Lo que mata a la democracia no son los corruptos, dice usted.

¡Claro! Corruptos ha habido siempre. El cinismo es lo que acaba con la democracia, esa actitud que consiste en aceptar que la corrupción es connatural al sistema. Ese aceptar que los más talentosos no estén en la política, y dejar que se quede como una actividad para mediocres. Si queremos que la política mejore, hay que tratar con todo nuestro empeño que no quede confinada en un grupito de gente gris, de pragmáticos, hay que reintroducir en ella el idealismo.

Hay en su libro una frase muy bonita: cuando elogia esos libros que han requerido del lector tanto o más esfuerzo que el que puso su autor en crearlos.

Pensaba en el Ulises de Joyce o en la obra de Proust, que no son una lectura fácil, ¿verdad? Después, tras haberlo leído, eres intensamente premiado, pero hay que hacer antes un esfuerzo, lo mismo que para oír una sinfonía de Mahler. Requiere un cierto aprendizaje.

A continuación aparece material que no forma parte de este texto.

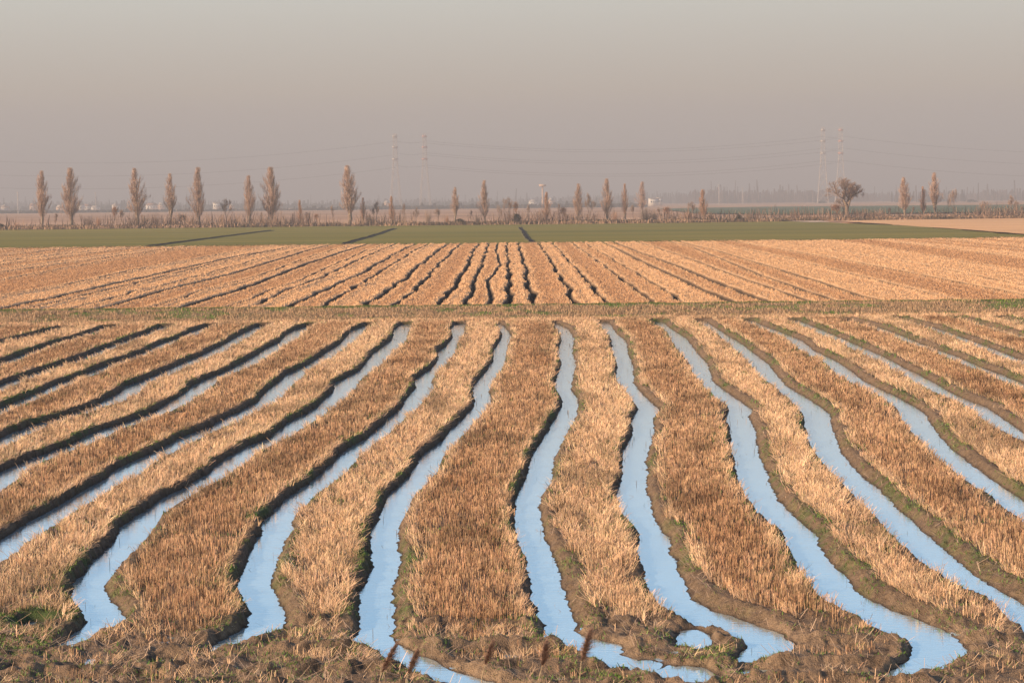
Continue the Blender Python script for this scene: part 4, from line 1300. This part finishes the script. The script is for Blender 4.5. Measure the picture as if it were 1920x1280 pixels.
HS = [
 (17, 380, 13, 8, 2800, M_wall_peach, M_roof_pale, True, 2, 'small peach gabled house at the far left edge of the photo', False),
 (3, 389, 12, 4, 2600, M_wall, M_roof_pale, False, 2, 'low white shed cut by the left edge of the photo', False),
 (15, 388, 13, 5, 2700, M_wall, M_roof_pale, False, 3, 'low white farm building below the peach gabled house', False),
 (69, 378, 10, 6, 3200, M_wall_peach, M_roof, False, 2, 'small house half hidden left of the first poplar', False),
 (121, 382, 14, 8, 2500, M_wall_peach, M_roof_pale, False, 2, 'peach house with a pale roof between the first two poplars', False),
 (158, 380, 11, 9, 2600, M_wall, M_roof_pale, False, 1, 'white square house just right of the second poplar', True),
 (171, 380, 13, 4, 3000, M_wall, M_roof, False, 3, 'long low reddish-roofed house right of the white square one', False),
 (186, 384, 13, 3, 2900, M_wall, M_roof_pale, False, 2, 'long thin white roofed barn left of the two slender saplings', False),
 (224, 377, 12, 7, 2700, M_wall, M_roof_pale, True, 2, 'white gabled house above the two slender saplings', False),
 (246, 386, 7, 4, 2900, M_wall_peach, M_roof, False, 1, 'tiny peach shed left of the third poplar', False),
 (291, 378, 18, 6, 3000, M_wall, M_roof, False, 4, 'long pale house right of the third poplar', False),
 (309, 377, 10, 7, 3000, M_wall_peach, M_roof_pale, False, 2, 'short pale house adjoining the long one, left of the fourth poplar', False),
 (412, 377, 11, 8, 2600, M_wall, M_roof_pale, False, 4, 'white house with a row of windows right of the fifth poplar', True),
 (440, 380, 7, 7, 2700, M_wall_peach, M_roof_pale, False, 1, 'small peach house behind the small upright bare tree', False),
 (730, 374, 10, 4, 3000, M_wall_peach, M_roof_pale, False, 2, 'low peach house left of the leftmost pylon', False),
 (1003, 372, 14, 5, 3300, M_wall, M_roof_pale, False, 3, 'faint long white house left of the flat-headed mast', False),
 (1036, 368, 9, 5, 2900, M_wall_peach, M_roof_pale, False, 2, 'small peach house right of the flat-headed mast', False),
 (1213, 371, 6, 5, 2700, M_wall_peach, M_roof_pale, False, 1, 'small peach annex beside the bright white building', False),
 (1227, 369, 15, 7, 2500, M_wall, M_roof_pale, False, 4, 'bright white building right of the hazy poplar', True),
 (1238, 367.5, 7, 5, 2650, M_wall, M_roof_pale, False, 2, 'raised end block at the right of the bright white building', True),
]
for h_ in HS: house(*h_)


# ------------------------------------------------------------------ far-off woods
def wood(name, label, x0, x1, y0, y1, n, hh, col, seed):
    r = np.random.default_rng(seed)
    x = r.uniform(x0, x1, n); y = r.uniform(y0, y1, n)
    big = fbm(x * .004 + seed, y * .001, 3, 3)
    k = r.random(n) < ss((big - .28) / .2); x, y, big = x[k], y[k], big[k]; n = len(x)
    H = r.uniform(.45, 1, n) * hh * (.4 + 1.1 * (big - .2)) * (1 + .8 * (r.random(n) < .04))
    Q = []
    W = r.uniform(2.5, 7, n)
    yaw = r.normal(0, .5, n)
    P = np.stack([x, y, np.full(n, -.3)], -1)
    D = np.stack([r.normal(0, .05, n), r.normal(0, .05, n), np.ones(n)], -1)
    V, _ = blades(P, H, W, D, yaw, .45)
    V2, _ = blades(P, H * .93, W, D, yaw + 1.5, .4)
    V = np.concatenate([V, V2])
    c = np.array(col) * r.uniform(.6, 1.3, (2 * n, 1))
    me = raw_mesh(name, V, np.arange(len(V)).reshape(-1, 4), M_straw, col=np.repeat(c, 4, 0))
    tag(link(name, me), label, kind='stuff')


wood('far_wood', 'hazy far-off woods along the horizon', -1700, 1700, 4300, 5600, 5200, 26, (.11, .085, .075), 2)
wood('far_wood', 'bluish far treeline low on the horizon at the left', -900, 200, 3300, 3900, 1700, 11, (.08, .085, .075), 5)
wood('far_hedge', 'thin dark hedge line crossing the plain in front of the far houses', -760, 150, 2180, 2260, 2600, 5, (.09, .08, .07), 12)
wood('far_wood', 'pinkish far-off wood behind the spreading tree at the right', 350, 1000, 3700, 4300, 1500, 30, (.17, .11, .09), 8)
wood('far_wood', 'taller hazy grove at the far right edge', 640, 1000, 2900, 3500, 900, 34, (.12, .09, .08), 9)
# low dark mounds beneath the pylons
for (u, Y, w, lab) in [(812, 2300, 36, 'low dark green thicket at the foot of the second pylon'), (1540, 3000, 26, 'low dark thicket at the foot of the third pylon'), (1820, 2700, 34, 'low bluish thicket far behind the small dark round tree')]:
    o = bpy.data.objects.new('thicket', DBUSH[0]); COL.objects.link(o); o.location = (at_dist(u, Y), Y, -.3)
    W = w / F * Y; o.scale = (W / 12, W / 30, .36); tag(o, lab, 'thicket', 'far dark thickets')

# ------------------------------------------------------------------ bank the camera stands on, with reeds
NR, NC = 60, 160
ys = np.linspace(-6, 25.8, NR); X, Y = np.meshgrid(np.linspace(-30, 30, NC), ys)
h = np.interp(Y, [-6, 2, 4.5, 23.5, 25.8], [5.35, 5.35, 5.1, .75, .1]) + .15 * (fbm(X * .7, Y * .7, 2, 3) - .5)
c = lerp((.20, .15, .08), (.14, .15, .06), fbm(X * .5, Y * .5, 1, 3))
me = raw_mesh('bank', np.stack([X, Y, h], -1).reshape(-1, 3), grid_faces(NR, NC), M_soil, col=c.reshape(-1, 3), smooth=True)
tag(link('embankment', me), 'grassy embankment sloping down to the rice field', kind='structure')


def reed(tip, plume_base, low, Y, label, seed):
    r = np.random.default_rng(seed)

    def pt(u, v): return np.array([at_dist(u, Y) * 1.0, Y, CH + (hor(u) - v) / F * Y])
    a, b_, c_ = pt(*tip), pt(*plume_base), pt(*low)
    gz = float(np.interp(Y, [-6, 2, 4.5, 23.5, 25.8], [5.35, 5.35, 5.1, .75, .1]))
    root = c_ + (c_ - b_) * .2; root[2] = gz - .02
    root[0] = c_[0] + (c_[0] - b_[0]) * 1.5
    e = bpy.data.objects.new('reed', None); COL.objects.link(e); e.location = root
    m = MB(); P = np.array([root, root * .45 + c_ * .55 + [.01, 0, 0], c_, b_, a]) - root
    m.tube(P, [.0045, .004, .0035, .0025, .001], 6)
    link('stem', m.mesh('stem', M_reed, True), e)
    Q = []
    axis = a - b_; L = np.linalg.norm(axis); ax = axis / L
    for i in range(900):
        t = r.random() ** .9; p = b_ - root + axis * t
        wd = .062 * math.sin(min(1, t * .85 + .12) * math.pi) ** .8 * (.7 + .6 * r.random())
        th = r.random() * 6.28
        lobe = .55 + .6 * math.sin(t * 17 + seed) ** 2
        d = np.array([math.cos(th) + .45, math.sin(th) * .8, 0]) * wd * lobe * r.uniform(.3, 1) + ax * r.uniform(.0, .05)
        q = p + d; w = r.uniform(.0008, .0022); s_ = np.array([w, 0, w * .3])
        Q.append([p - s_, p + s_, q + s_, q - s_])
    mb = MB(); mb.quads(Q)
    link('plume', mb.mesh('plume', M_plume), e)
    lf = MB()
    for i in range(2):
        z0 = P[1] + (P[2] - P[1]) * (.2 + .3 * i) - [0, 0, .35]
        sg = -1 if (i + seed) % 2 else 1
        pts = [z0, z0 + [sg * .06, 0, .14], z0 + [sg * .15, .02, .19], z0 + [sg * .25, .03, .14]]
        ws = [.008, .011, .007, .001]
        for j in range(3):
            A, B = np.array(pts[j]), np.array(pts[j + 1])
            lf.quads([[A - [0, 0, ws[j]], A + [0, 0, ws[j]], B + [0, 0, ws[j + 1]], B - [0, 0, ws[j + 1]]]])
    link('leaf', lf.mesh('leaf', M_reed), e)
    tag(e, label, 'reed', 'reed plumes at the bottom of the photo')


reed((731, 1221), (706, 1272), (702, 1284), 13.5, 'leftmost reed plume, wide and leaning right, by the ditch mouth', 1)
reed((772, 1234), (756, 1274), (752, 1285), 14, 'small reed plume, second from the left', 2)
reed((915, 1216), (902, 1257), (896, 1281), 14, 'reed plume leaning right on a pale stem over the central ditch outlet', 3)
reed((1017, 1219), (1011, 1258), (1005, 1281), 13, 'short fluffy upright reed plume, fourth from the left', 4)
reed((1101, 1195), (1085, 1250), (1082, 1281), 12.5, 'tallest dark reed plume at the right of the group', 5)

# ------------------------------------------------------------------ haze
hm = bpy.data.materials.new('haze'); hm.use_nodes = True
nt = hm.node_tree; nt.nodes.clear()
out = nt.nodes.new('ShaderNodeOutputMaterial'); pv = nt.nodes.new('ShaderNodeVolumePrincipled')
pv.inputs['Density'].default_value = .00042
pv.inputs['Color'].default_value = (.67, .67, .705, 1)
pv.inputs['Anisotropy'].default_value = 0
nt.links.new(pv.outputs['Volume'], out.inputs['Volume'])
mb = MB(); mb.box((0, 3990, 61), (8900, 8160, 124.0))
tag(link('haze', mb.mesh('haze', hm)), 'thin winter haze over the plain', kind='stuff')

# ------------------------------------------------------------------ light
SUN_EL = math.radians(23); SUN_AZ = math.radians(-116)     # azimuth from +Y, negative: to the left
sd = Vector((math.sin(SUN_AZ) * math.cos(SUN_EL), math.cos(SUN_AZ) * math.cos(SUN_EL), math.sin(SUN_EL)))
sl = bpy.data.lights.new('sun', 'SUN'); sl.energy = 5.0; sl.angle = math.radians(.5); sl.color = (1, .73, .48)
so = bpy.data.objects.new('sun', sl); COL.objects.link(so)
so.rotation_euler = sd.to_track_quat('Z', 'Y').to_euler(); so.location = (-60, -20, 60)

W = bpy.data.worlds.new('World'); S.world = W; W.use_nodes = True
nt = W.node_tree; bg = nt.nodes['Background']
sky = nt.nodes.new('ShaderNodeTexSky'); sky.sky_type = 'NISHITA'; sky.sun_disc = False
sky.sun_elevation = SUN_EL; sky.sun_rotation = SUN_AZ % (2 * math.pi)
sky.air_density = 1.0; sky.dust_density = 2.0; sky.ozone_density = 1.5
# winter haze layer low in the sky
tc = nt.nodes.new('ShaderNodeTexCoord'); sp = nt.nodes.new('ShaderNodeSeparateXYZ')
nt.links.new(tc.outputs['Generated'], sp.inputs[0])
mr = nt.nodes.new('ShaderNodeValToRGB'); cr = mr.color_ramp
cr.elements[0].position = 0; cr.elements[0].color = (3.7, 3.6, 3.5, 1)
cr.elements[1].position = 1; cr.elements[1].color = (.9, 1.9, 4.0, 1)
for p, c_ in ((.018, (4.0, 3.8, 3.55)), (.045, (4.6, 4.05, 3.6)), (.055, (5.0, 4.4, 3.7)), (.098, (5.7, 5.65, 5.1)), (.14, (5.3, 6.8, 8.5)), (.19, (3.9, 5.8, 7.8)), (.27, (3.2, 5.0, 7.1)), (.5, (1.7, 3.0, 5.2))):
    e = cr.elements.new(p); e.color = (*c_, 1)
nt.links.new(sp.outputs['Z'], mr.inputs['Fac'])
fac = nt.nodes.new('ShaderNodeMapRange'); fac.inputs['From Min'].default_value = .25; fac.inputs['From Max'].default_value = .45
fac.inputs['To Min'].default_value = 1; fac.inputs['To Max'].default_value = .4
nt.links.new(sp.outputs['Z'], fac.inputs['Value'])
mx = nt.nodes.new('ShaderNodeMix'); mx.data_type = 'RGBA'
nt.links.new(fac.outputs['Result'], mx.inputs[0])
nt.links.new(sky.outputs['Color'], mx.inputs[6]); nt.links.new(mr.outputs['Color'], mx.inputs[7])
nt.links.new(mx.outputs[2], bg.inputs['Color'])
bg.inputs['Strength'].default_value = .08

S.view_settings.view_transform = 'Standard'; S.view_settings.look = 'None'
S.view_settings.gamma = 1; S.view_settings.exposure = .5
S.cycles.max_bounces = 5; S.cycles.volume_bounces = 0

Hoy, tal vez, si un joven se presentara ante un editor con una novela como La casa verde, que usted escribió en 1966, tendría grandes dificultades para conseguir ser publicado.

No encontraría editor, ese es el gran problema: si uno no es un escritor fácil, tendrá obstáculos enormes.

¿Se siente uno de los últimos intelectuales?

Pues me temo que nos estamos extinguiendo, como los dinosaurios. Hay cada vez menos. Algunos todavía opinamos o firmamos algún manifiesto, pero nuestra influencia en la marcha de la sociedad es nula. No es una figura que esté presente o sea requerida. Todo conspira contra su supervivencia. Los intelectuales, caricaturizados como mandarines, alguna función cumplían. Al menos la cumplían mejor que quienes nos han reemplazado en nuestros días, que son las agencias publicitarias o esos futbolistas y famosos de medio pelo que aparecen en televisión pontificando sobre temas que no conocen y creando modas universales. El ejercicio de pensar se ha devaluado.

¿Y cómo ve el futuro?

No creo mucho en el futuro, me importa más lo que nos pasa ahora, y también lo que nos pasó ayer, porque eso lo acaba explicando todo.